◆ **What you have to do**: Pictures are excluded. Copy exactly, and only, the lines from the one containing "Model this scene" through the one containing "R_ = math.radians", both ends included.

[Records with scene code]
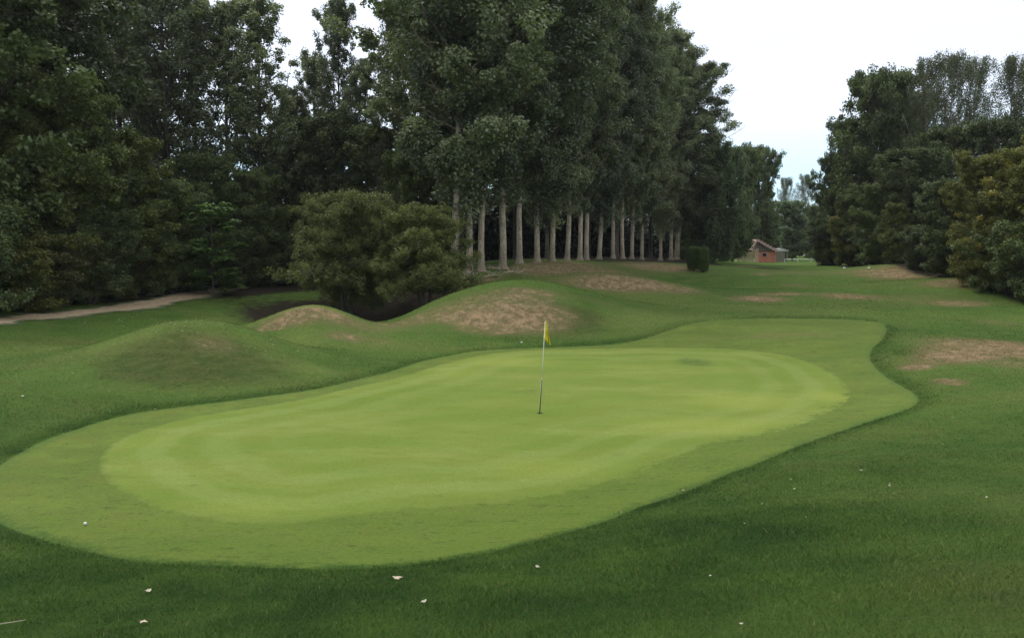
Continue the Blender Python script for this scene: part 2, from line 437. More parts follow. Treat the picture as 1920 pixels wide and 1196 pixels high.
B_POP = bark_mat('poplar_bark', (0.54, 0.445, 0.32), (0.25, 0.20, 0.14), 0.6, hi=True)
B_DARK = bark_mat('dark_bark', (0.075, 0.062, 0.048), (0.035, 0.03, 0.024), 0.4)
B_BIRCH = bark_mat('birch_bark', (0.42, 0.40, 0.37), (0.14, 0.13, 0.12), 0.1)
def plain(name, col, rough=0.6, var=0.25, sc=8.0, metal=0.0, bmp=0.0):
    m, t, b = new_mat(name)
    tc = t.nodes.new('ShaderNodeTexCoord')
    n = mapr(t, noise(t, sc, 6, 0.7, vec=tc.outputs['Object']), 0.3, 0.7)
    c = mix(t, n, tuple(q * (1 - var) for q in col), tuple(min(1, q * (1 + var)) for q in col))
    t.links.new(c, b.inputs['Base Color'])
    b.inputs['Roughness'].default_value = rough; b.inputs['Metallic'].default_value = metal
    if bmp: bump(t, b, n, bmp, 0.01)
    return m

# ------------------------------------------------------------------ outlines of the mown areas
green_px = [(180,872),(190,850),(215,828),(262,808),(340,786),(440,769),(560,750),(660,727),(760,704),(850,678),(930,662),(1050,655),(1180,653),
            (1300,653),(1400,657),(1480,668),(1540,688),(1580,712),(1597,738),(1585,758),(1545,780),(1492,802),(1412,821),(1332,836),(1280,855),(1226,879),(1162,902),
            (1080,925),(957,945),(798,958),(691,968),(600,980),(532,986),(460,986),(399,980),(293,957),(225,925),(190,897)]
fringe_px = [(-40,900),(11,863),(80,826),(160,799),(239,777),(319,765),(452,749),(585,731),(665,713),(745,692),(798,676),(878,661),(957,655),(1060,651),
             (1120,648),(1199,637),(1252,621),(1306,605),(1412,598),(1545,598),(1625,602),(1662,611),(1657,634),(1636,656),(1634,676),(1651,698),(1689,722),
             (1718,741),(1723,754),(1705,767),(1625,794),(1545,820),(1465,852),(1412,874),(1359,893),(1279,927),(1199,953),(1146,975),(1066,1000),(957,1028),(904,1040),
             (798,1057),(691,1068),(532,1068),(425,1063),(266,1057),(160,1036),(53,1007),(-20,975),(-60,935)]
def smooth_poly(P, n):
    P = np.array(P); k = len(P); res = []
    m = max(2, n // k)
    for i in range(k):
        p0, p1, p2, p3 = P[i - 1], P[i], P[(i + 1) % k], P[(i + 2) % k]
        for j in range(m):
            u = j / m
            res.append(0.5 * ((2 * p1) + (-p0 + p2) * u + (2 * p0 - 5 * p1 + 4 * p2 - p3) * u * u + (-p0 + 3 * p1 - 3 * p2 + p3) * u ** 3))
    return np.array(res)
MOUNDS_ALL = MOUNDS
green_w = smooth_poly(hits(green_px), 400)
fringe_w = smooth_poly(hits(fringe_px), 500)
def sdist(P, x, y):
    """signed distance, + inside"""
    x = np.asarray(x); y = np.asarray(y)
    best = np.full(x.shape, 1e9); inside = np.zeros(x.shape, bool)
    Q = np.roll(P, -1, 0)
    for (ax, ay), (bx, by) in zip(P, Q):
        dx, dy = bx - ax, by - ay
        tt = np.clip(((x - ax) * dx + (y - ay) * dy) / (dx * dx + dy * dy + 1e-12), 0, 1)
        best = np.minimum(best, (x - ax - tt * dx) ** 2 + (y - ay - tt * dy) ** 2)
        cr_ = ((ay > y) != (by > y)) & (x < (bx - ax) * (y - ay) / (by - ay + 1e-15) + ax)
        inside ^= cr_
    return np.where(inside, 1, -1) * np.sqrt(best)
# coarse table of the fringe distance, for lookup
gx = np.arange(-14, 16, 0.125); gy = np.arange(6, 42, 0.125)
GX, GY = np.meshgrid(gx, gy)
FD = sdist(fringe_w[::3], GX, GY)
def fdist(x, y):
    fx = (x - gx[0]) / 0.125; fy = (y - gy[0]) / 0.125
    ok = (fx >= 0) & (fx < len(gx) - 1.01) & (fy >= 0) & (fy < len(gy) - 1.01)
    fx = np.clip(fx, 0, len(gx) - 1.01); fy = np.clip(fy, 0, len(gy) - 1.01)
    i = fx.astype(int); j = fy.astype(int); a = fx - i; b_ = fy - j
    d = FD[j, i] * (1 - a) * (1 - b_) + FD[j, i + 1] * a * (1 - b_) + FD[j + 1, i] * (1 - a) * b_ + FD[j + 1, i + 1] * a * b_
    return np.where(ok, d, -5.0)

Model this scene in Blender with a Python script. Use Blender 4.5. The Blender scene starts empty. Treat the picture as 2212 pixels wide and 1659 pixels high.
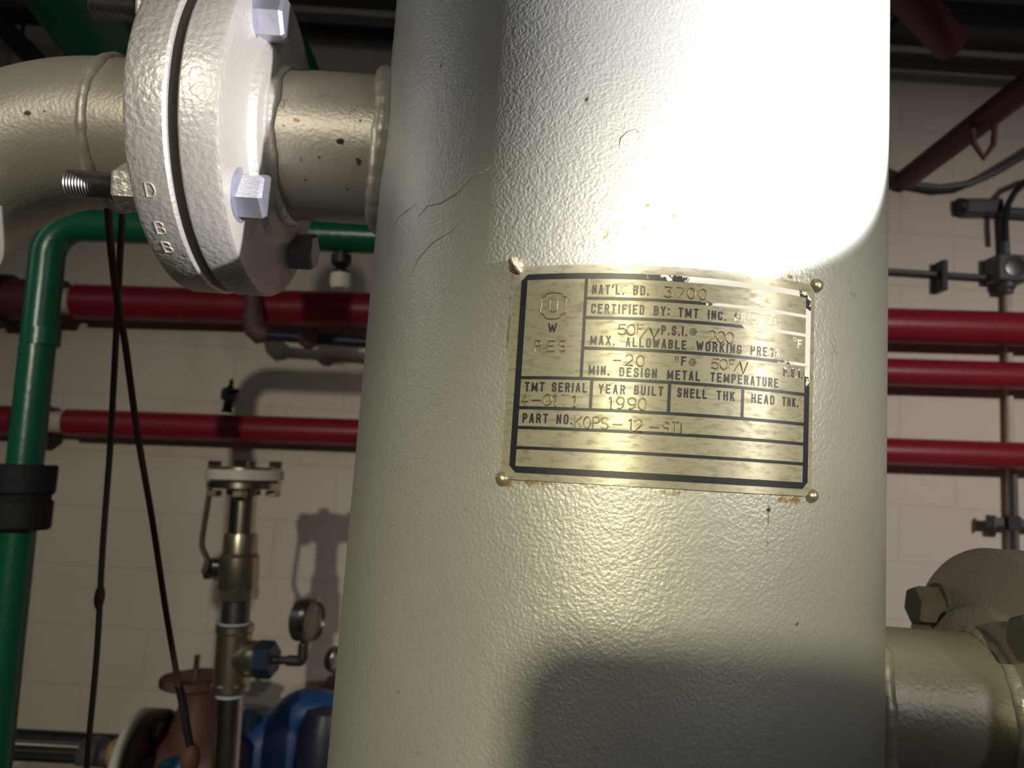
import bpy, bmesh, math, random
from mathutils import Vector, Matrix, noise as mnoise
random.seed(7)
sc = bpy.context.scene
COL = sc.collection
R_ = math.radians

# ------------------------------------------------------------------ camera
W, H, F = 2212.0, 1659.0, 1660.0
Z0 = 1.60                                     # camera height above the floor
CAM = Vector((0, 0, Z0))
_t, _r = R_(7.0), R_(3.84)
_f = Vector((0, math.cos(_t), math.sin(_t)))
_u0 = Vector((0, -math.sin(_t), math.cos(_t)))
_x0 = Vector((1, 0, 0))
_R = math.cos(_r) * _x0 + math.sin(_r) * _u0
_U = -math.sin(_r) * _x0 + math.cos(_r) * _u0
cd = bpy.data.cameras.new('camera')
cd.sensor_fit = 'HORIZONTAL'; cd.sensor_width = 36.0; cd.lens = 36.0 * F / W
cd.clip_start = 0.01; cd.clip_end = 50
cd.dof.use_dof = True; cd.dof.focus_distance = 0.37; cd.dof.aperture_fstop = 27.0 / 2.0
cam = bpy.data.objects.new('camera', cd); COL.objects.link(cam)
m = Matrix((( _R.x, _U.x, -_f.x, 0), (_R.y, _U.y, -_f.y, 0), (_R.z, _U.z, -_f.z, Z0), (0, 0, 0, 1)))
cam.matrix_world = m
sc.camera = cam

# ------------------------------------------------------------------ exposure, world, lights
vs = sc.view_settings
vs.view_transform = 'Standard'; vs.look = 'None'; vs.exposure = 0.0; vs.gamma = 1.0
vs.use_curve_mapping = False
wd = bpy.data.worlds.new('world'); sc.world = wd; wd.use_nodes = True
wd.node_tree.nodes['Background'].inputs[0].default_value = (0.9, 0.92, 0.85, 1)
wd.node_tree.nodes['Background'].inputs[1].default_value = 0.006

def aim(o, p, target):
    o.location = p
    o.rotation_euler = (Vector(target) - Vector(p)).to_track_quat('-Z', 'Y').to_euler()

def light(name, kind, p, target, watts, color, **kw):
    l = bpy.data.lights.new(name, kind); l.energy = watts; l.color = color
    for k, v in kw.items(): setattr(l, k, v)
    o = bpy.data.objects.new(name, l); COL.objects.link(o); aim(o, p, target)
    return o

# hand torch held to the right of the lens, aimed left and up along the vessel
FL = Vector((0.372, 0.128, Z0 + 0.125))
light('torch_light', 'SPOT', FL, FL + Vector((-0.835, 0.55, 0.445)), 32, (1.0, 0.985, 0.985),
      spot_size=R_(58), spot_blend=0.12, shadow_soft_size=0.004)
# the same torch's weak warm spill round its beam
light('torch_spill', 'SPOT', FL + Vector((0.004, -0.002, -0.006)), (0.14, 0.36, Z0 + 0.10), 2.8, (1.0, 0.95, 0.80),
      spot_size=R_(74), spot_blend=1.0, shadow_soft_size=0.03)
# room lamps behind the viewer, then an added fill from the left
light('lamp_behind', 'SPOT', (-0.24, -2.8, Z0 + 0.82), (0.085, 0.36, Z0 - 0.085), 345, (1.0, 0.93, 0.60),
      spot_size=R_(10.2), spot_blend=1.0, shadow_soft_size=0.03)
light('ceiling_lamp_right', 'AREA', (1.65, -1.7, Z0 + 1.1), (0.1, 0.5, Z0), 6.0, (1.0, 0.97, 0.93),
      shape='RECTANGLE', size=0.10, size_y=0.9)
light('fill_light_left', 'AREA', (-2.45, 0.75, Z0 + 1.0), (-0.1, 0.5, Z0 + 0.45), 2.2, (0.93, 0.97, 1.0),  # added fill that lifts the vessel's left side, no doorway stands there
      shape='RECTANGLE', size=0.40, size_y=0.9)
# shaded lamps further back that wash the back wall, brightest low down
light('wall_wash_right', 'SPOT', (2.3, -1.1, Z0 + 0.95), (1.75, 2.75, Z0 - 0.62), 260, (1.0, 0.90, 0.84),
      spot_size=R_(70), spot_blend=1.0, shadow_soft_size=0.05)
light('wall_wash_left', 'SPOT', (-0.75, -2.0, Z0 + 0.75), (-0.95, 2.75, Z0 - 0.70), 165, (1.0, 0.93, 0.76),
      spot_size=R_(46), spot_blend=1.0, shadow_soft_size=0.04)

# ------------------------------------------------------------------ pixel helpers
def ray(px, py):
    return (_f * F + _R * (px - W / 2) + _U * (H / 2 - py)).normalized()
def at(px, py, y):                            # the point at depth y seen at that place of the photo
    d = ray(px, py)
    return CAM + d * (y / d.y)

# ------------------------------------------------------------------ materials
def nodes(name):
    mt = bpy.data.materials.new(name); mt.use_nodes = True
    nt = mt.node_tree; b = nt.nodes['Principled BSDF']
    return mt, nt, b
def N(nt, typ, **kw):
    n = nt.nodes.new(typ)
    for k, v in kw.items(): setattr(n, k, v)
    return n
def ramp(nt, fac, stops):
    r = N(nt, 'ShaderNodeValToRGB'); e = r.color_ramp.elements
    while len(e) > 1: e.remove(e[-1])
    e[0].position, e[0].color = stops[0][0], (*stops[0][1], 1) if len(stops[0][1]) == 3 else stops[0][1]
    for p, c in stops[1:]:
        k = e.new(p); k.color = (*c, 1)
    nt.links.new(fac, r.inputs[0]); return r.outputs[0]
def tex_noise(nt, co, scale, detail=4, rough=0.55, vec=None):
    n = N(nt, 'ShaderNodeTexNoise'); n.inputs['Scale'].default_value = scale
    n.inputs['Detail'].default_value = detail; n.inputs['Roughness'].default_value = rough
    nt.links.new(co, n.inputs['Vector']); return n.outputs['Fac']
def mixc(nt, fac, a, b):
    x = N(nt, 'ShaderNodeMix', data_type='RGBA')
    if isinstance(fac, (int, float)): x.inputs[0].default_value = fac
    else: nt.links.new(fac, x.inputs[0])
    for i, v in ((6, a), (7, b)):
        if isinstance(v, tuple): x.inputs[i].default_value = (*v, 1)
        else: nt.links.new(v, x.inputs[i])
    return x.outputs[2]
def math_(nt, op, a, b=None, clamp=False):
    x = N(nt, 'ShaderNodeMath', operation=op); x.use_clamp = clamp
    for i, v in ((0, a), (1, b)):
        if v is None: continue
        if isinstance(v, (int, float)): x.inputs[i].default_value = v
        else: nt.links.new(v, x.inputs[i])
    return x.outputs[0]
def geo_pos(nt):
    return N(nt, 'ShaderNodeNewGeometry').outputs['Position']
def bump(nt, b, h, strength, dist):
    n = N(nt, 'ShaderNodeBump'); n.inputs['Strength'].default_value = strength
    n.inputs['Distance'].default_value = dist
    nt.links.new(h, n.inputs['Height']); nt.links.new(n.outputs[0], b.inputs['Normal'])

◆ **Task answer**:
Model this scene in Blender with a Python script. Use Blender 4.5. The Blender scene starts empty. Treat the picture as 2212 pixels wide and 1659 pixels high.
import bpy, bmesh, math, random
from mathutils import Vector, Matrix, noise as mnoise
random.seed(7)
sc = bpy.context.scene
COL = sc.collection
R_ = math.radians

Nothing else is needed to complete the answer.